Ревизоры утверждали, что за водку «иногда погубляется участь семейств, из которых берут под разными неправильными предлогами последних работников; оказывают потворство ворам и мошенникам, которые за сие угощают сходку», а нередко вместо наказания взыскиваются деньги для пропоя[34].
В Тульской и Курской губерний ревизия установила, что по соглашению с откупщиками полиция взыскивала подати и оброки не сразу же после уборки урожая, а спустя некоторое время – чтобы продавшие хлеб крестьяне оставили часть денег в кабаке.
С корчемством крестьян, т. е. незаконным изготовлением или продажей спиртного, откупщики боролись так яростно, что дело иногда заканчивалось смертоубийствами[35].
Дружинин пишет, что под руководством объездчиков питейных контор они производили «настоящие набеги» на казенные селения, врываясь с понятыми в избы, обыскивая хозяйственные постройки и огороды, иногда жестоко избивая заподозренных крестьян. Как опытные негодяи, они не гнушались подбрасывать невинным людям спиртное, чтобы склонить их «закончить дело миром – покупкою у кабатчика определенного количества откупного вина. Такие же сделки заключались между кабатчиками и крестьянами, если по случаю свадьбы или семейного праздника отдельные хозяева варили у себя пиво: за всякую варку пива, разрешенную, хотя и ограниченную законом, крестьяне обязывались купить определенное, назначенное кабатчиком количество ведер вина»119.
Жившие в Казанской и Вятской губерниях удмурты издавна варили так называемую кумышку, которую тогда считали родом пива и которая имела для них религиозное значение. Местные откупщики начали жестокую борьбу с этим обычаем. У крестьян производились массовые обыски, нарушителей сажали в тюрьму, давили огромными штрафами и, разумеется, били.

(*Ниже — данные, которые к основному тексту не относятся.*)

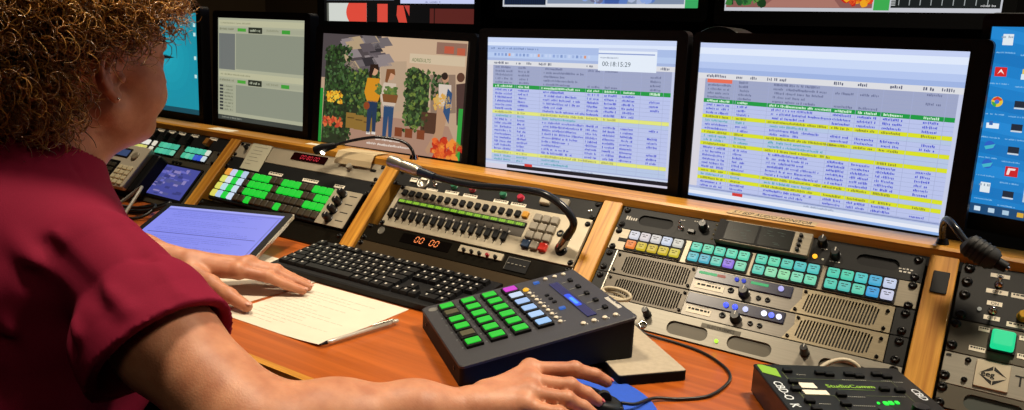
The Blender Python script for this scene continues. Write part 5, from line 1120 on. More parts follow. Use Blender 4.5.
# ================================================================== the operator
class Field:
    """Signed distance field on a grid; blended primitives give one continuous surface."""
    def __init__(s, lo, hi, h):
        s.lo = np.array(lo, float); s.h = h; s.n = np.ceil((np.array(hi) - s.lo) / h).astype(int) + 1
        s.ax = [s.lo[i] + h * np.arange(s.n[i]) for i in range(3)]; s.d = np.full(s.n, 1.0, np.float32)
    def sub(s, blo, bhi, pad):
        i0 = np.clip(np.floor((np.array(blo) - pad - s.lo) / s.h).astype(int), 0, s.n - 1); i1 = np.clip(np.ceil((np.array(bhi) + pad - s.lo) / s.h).astype(int) + 1, 1, s.n)
        sl = tuple(slice(a, max(a, b)) for a, b in zip(i0, i1))
        return sl, np.meshgrid(*[s.ax[k][sl[k]].astype(np.float32) for k in range(3)], indexing='ij', sparse=True)
    def put(s, sl, v, k, mode='add'):
        a = s.d[sl]; v = v.astype(np.float32)
        if mode == 'cut': v = -v; hh = np.clip(0.5 - 0.5 * (v - a) / k, 0, 1) if k > 0 else None; s.d[sl] = (a * hh + v * (1 - hh) + k * hh * (1 - hh)) if k > 0 else np.maximum(a, v)
        else:
            if k > 0: hh = np.clip(0.5 + 0.5 * (v - a) / k, 0, 1); s.d[sl] = v * (1 - hh) + a * hh - k * hh * (1 - hh)
            else: s.d[sl] = np.minimum(a, v)
    def cone(s, a, b, ra, rb, k=0.01, mode='add', flat=None):
        a = np.array(a, float); b = np.array(b, float); R = max(ra, rb)
        sl, (X, Y, Z) = s.sub(np.minimum(a, b) - R, np.maximum(a, b) + R, k + 2.5 * s.h)
        ab = b - a; L2 = max(ab @ ab, 1e-12)
        t = np.clip(((X - a[0]) * ab[0] + (Y - a[1]) * ab[1] + (Z - a[2]) * ab[2]) / L2, 0, 1)
        px, py, pz = X - a[0] - t * ab[0], Y - a[1] - t * ab[1], Z - a[2] - t * ab[2]
        if flat is not None:
            ax, q = np.array(flat[0], float), flat[1]; ax /= np.linalg.norm(ax); dt = px * ax[0] + py * ax[1] + pz * ax[2]
            px, py, pz = px + dt * (q - 1) * ax[0], py + dt * (q - 1) * ax[1], pz + dt * (q - 1) * ax[2]
        s.put(sl, np.sqrt(px * px + py * py + pz * pz) - (ra + (rb - ra) * t), k, mode)
    def chain(s, pts, rs, k=0.006, **kw):
        for i in range(len(pts) - 1): s.cone(pts[i], pts[i + 1], rs[i], rs[i + 1], k, **kw)
    def ell(s, c, r, axes=None, k=0.01, mode='add'):
        c = np.array(c, float); r = np.array(r, float); A = np.eye(3) if axes is None else np.array(axes, float); R = r.max()
        sl, (X, Y, Z) = s.sub(c - R, c + R, k + 2.5 * s.h); X, Y, Z = X - c[0], Y - c[1], Z - c[2]
        q = [(X * A[i][0] + Y * A[i][1] + Z * A[i][2]) for i in range(3)]
        k0 = np.sqrt(sum((q[i] / r[i]) ** 2 for i in range(3))); k1 = np.sqrt(sum((q[i] / r[i] ** 2) ** 2 for i in range(3))) + 1e-6
        s.put(sl, k0 * (k0 - 1) / k1, k, mode)
    def mesh(s):
        d = s.d; d[0], d[-1] = 1, 1; d[:, 0], d[:, -1] = 1, 1; d[:, :, 0], d[:, :, -1] = 1, 1
        ins = d < 0; c = ins[:-1, :-1, :-1].astype(np.int8)
        off = [(i, j, k) for i in (0, 1) for j in (0, 1) for k in (0, 1)]; n = np.array(d.shape) - 1
        tot = sum(ins[i:i + n[0], j:j + n[1], k:k + n[2]].astype(np.int8) for i, j, k in off)
        idx = np.argwhere((tot > 0) & (tot < 8)); vid = np.full(n, -1, np.int64); vid[tuple(idx.T)] = np.arange(len(idx))
        val = np.stack([d[idx[:, 0] + i, idx[:, 1] + j, idx[:, 2] + k] for i, j, k in off], 1).astype(np.float64); co = np.array(off, float)
        P = np.zeros((len(idx), 3)); cnt = np.zeros(len(idx))
        for a in range(8):
            for b in range(a + 1, 8):
                if np.abs(co[a] - co[b]).sum() != 1: continue
                m = (val[:, a] < 0) != (val[:, b] < 0); t = val[m, a] / (val[m, a] - val[m, b]); P[m] += co[a] + t[:, None] * (co[b] - co[a]); cnt[m] += 1
        P = s.lo + (idx + P / cnt[:, None]) * s.h; F = []
        for ax in range(3):
            o1, o2 = [(1, 2), (2, 0), (0, 1)][ax]; A = [slice(None)] * 3; B = [slice(None)] * 3; A[ax] = slice(0, -1); B[ax] = slice(1, None)
            e = np.argwhere(ins[tuple(A)] != ins[tuple(B)]); e = e[(e[:, o1] > 0) & (e[:, o2] > 0) & (e[:, o1] < n[o1]) & (e[:, o2] < n[o2])]
            def g(x, y): q = e.copy(); q[:, o1] -= x; q[:, o2] -= y; return vid[tuple(q.T)]
            q = np.stack([g(1, 1), g(0, 1), g(0, 0), g(1, 0)], 1); flip = ~ins[tuple(e.T)]; q[flip] = q[flip][:, ::-1]; F.append(q)
        return P, np.concatenate(F)
    def value(s, p):
        i = np.clip(((np.array(p) - s.lo) / s.h).astype(int), 0, s.n - 1); return float(s.d[tuple(i)])
def np_mesh(name, P, F, mats, parent, base, smooth=True, mi=None):
    me = bpy.data.meshes.new(name); F = np.asarray(F); k = F.shape[1]
    me.vertices.add(len(P)); me.vertices.foreach_set('co', (np.asarray(P) - np.array(base)).astype(np.float32).ravel())
    me.loops.add(F.size); me.loops.foreach_set('vertex_index', F.ravel().astype(np.int32))
    me.polygons.add(len(F)); me.polygons.foreach_set('loop_start', (np.arange(len(F)) * k).astype(np.int32))
    try: me.polygons.foreach_set('loop_total', np.full(len(F), k, np.int32))
    except Exception: pass
    for m in mats: me.materials.append(m)
    if mi is not None: me.polygons.foreach_set('material_index', np.asarray(mi, np.int32))
    me.update(calc_edges=True); me.validate()
    if smooth: me.polygons.foreach_set('use_smooth', np.ones(len(me.polygons), bool))
    o = bpy.data.objects.new(name, me); COL.objects.link(o); o.parent = parent; return o
PB = Vector((-0.46, -0.95, 0.0)); person = thing('person', 'curly haired person in maroon short sleeved shirt sitting at the console, hand on the mouse', 'person', PB)
base_rel = (PB.x, PB.y, PB.z - ZL)
def pmesh(name, fld, mats, **kw): P, F = fld.mesh(); return np_mesh(name, P, F, mats, person, base_rel, **kw)
skin = bpy.data.materials.new('skin'); skin.use_nodes = True
nt = skin.node_tree; b = nt.nodes['Principled BSDF']; tc = nt.nodes.new('ShaderNodeTexCoord')
n1 = nt.nodes.new('ShaderNodeTexNoise'); n1.inputs['Scale'].default_value = 38; n1.inputs['Detail'].default_value = 5; nt.links.new(tc.outputs['Object'], n1.inputs['Vector'])
rp = nt.nodes.new('ShaderNodeValToRGB'); rp.color_ramp.elements[0].position = 0.3; rp.color_ramp.elements[1].position = 0.72; rp.color_ramp.elements[0].color = rgb('#aa6c4e'); rp.color_ramp.elements[1].color = rgb('#c68a68')
nt.links.new(n1.outputs['Fac'], rp.inputs['Fac']); nt.links.new(rp.outputs['Color'], b.inputs['Base Color'])
n2 = nt.nodes.new('ShaderNodeTexNoise'); n2.inputs['Scale'].default_value = 420; n2.inputs['Detail'].default_value = 4; nt.links.new(tc.outputs['Object'], n2.inputs['Vector'])
bp = nt.nodes.new('ShaderNodeBump'); bp.inputs['Strength'].default_value = 0.25; bp.inputs['Distance'].default_value = 0.001; nt.links.new(n2.outputs['Fac'], bp.inputs['Height']); nt.links.new(bp.outputs['Normal'], b.inputs['Normal'])
b.inputs['Roughness'].default_value = 0.5; b.inputs['Subsurface Weight'].default_value = 0.12; b.inputs['Subsurface Radius'].default_value = (1, 0.35, 0.2); b.inputs['Subsurface Scale'].default_value = 0.006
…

Дружинин приводит пример, когда пойманный со стаканом кумышки, купленным за 10 коп., вятский крестьянин Андрей Мохначев был присужден к уплате штрафа – покупке из кабака пяти «законных» ведер вина, каковой приговор, и был исполнен, «разумеется, при содействии местной полиции».
Нам известны случаи, когда подобный беспредел встречал серьезный отпор со стороны крестьян. Так, осенью 1837 года в Казанской губернии агенты откупщиков и местная полиция начали изъятие сваренной кумышки, удмурты трех деревень с палками и другими подручными средствами атаковали их и, избив понятых и нескольких чиновников, прогнали из деревни. Против крестьян открыли военно-уголовное дело и посадили зачинщиков тюрьму. Аналогичный случай зафиксирован годом раньше в Курской губернии. Накануне местного престольного праздника откупщики и полиция захотели изъять самогон у крестьян. В начавшемся побоище крестьяне убили двух поверенных откупщика. В итоге 43 крестьянина оказались тюрьме120.
Итак, ревизия обнаружила, условно говоря, царство использованных возможностей определенного спектра.
Все, что можно было продать, продавалось.
Воистину, «что охраняешь, то имеешь».